Y me refiero en segundo lugar a la facultad que tiene la Corte de Justicia de Salta de dictar acordadas, que en muchísimos casos invaden y desconocen las facultades del Poder Legislativo, como sucede cuando la Corte de Justicia regula, a través de normas obligatorias, generales y abstractas, materias como el régimen laboral de los empleados del Poder Judicial, el orden de los embargos, los plazos procesales, el contenido mínimo de las resoluciones judiciales, la estructura y funcionamiento de los registros públicos, la forma de liquidar condenas y otras materias en las que rige o debería regir una dura reserva de ley.
O sea, que los «vanguardistas», los que etiquetan de «dinosaurios» a sus adversarios, lo que quieren es ser legisladores negativos y legisladores positivos al mismo tiempo, y además administradores supremos del proceso electoral (con lo cual mantienen sujeto por la barbilla al mismo gobierno) sin que ninguna de estas funciones pueda ser sometida a controles democráticos de ninguna naturaleza por parte de los representantes del pueblo; ni siquiera a través de la renovación periódica de las personas que ejercen estas increíbles funciones.
Sinceramente, si Kelsen reviviera y contemplara este espectáculo, se volvería a morir, pero esta vez con ganas.

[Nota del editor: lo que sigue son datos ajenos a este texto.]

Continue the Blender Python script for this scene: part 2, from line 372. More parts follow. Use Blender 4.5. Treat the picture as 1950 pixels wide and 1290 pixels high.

No me simpatizan los dinosaurios, pero si de lo que se trata es de cortar con el poder de la Corte del poder, no se puede estar más de acuerdo. Un día llegará en que un asteroide hará desaparecer a los dinosaurios de la faz de la tierra, pero mucho me temo que estos jueces aventureros, más que asteroides -desde el punto de vista intelectual y político- son una piedrita en el zapato que hará que aquellos gigantes de la antigüedad vivan por muchos años más.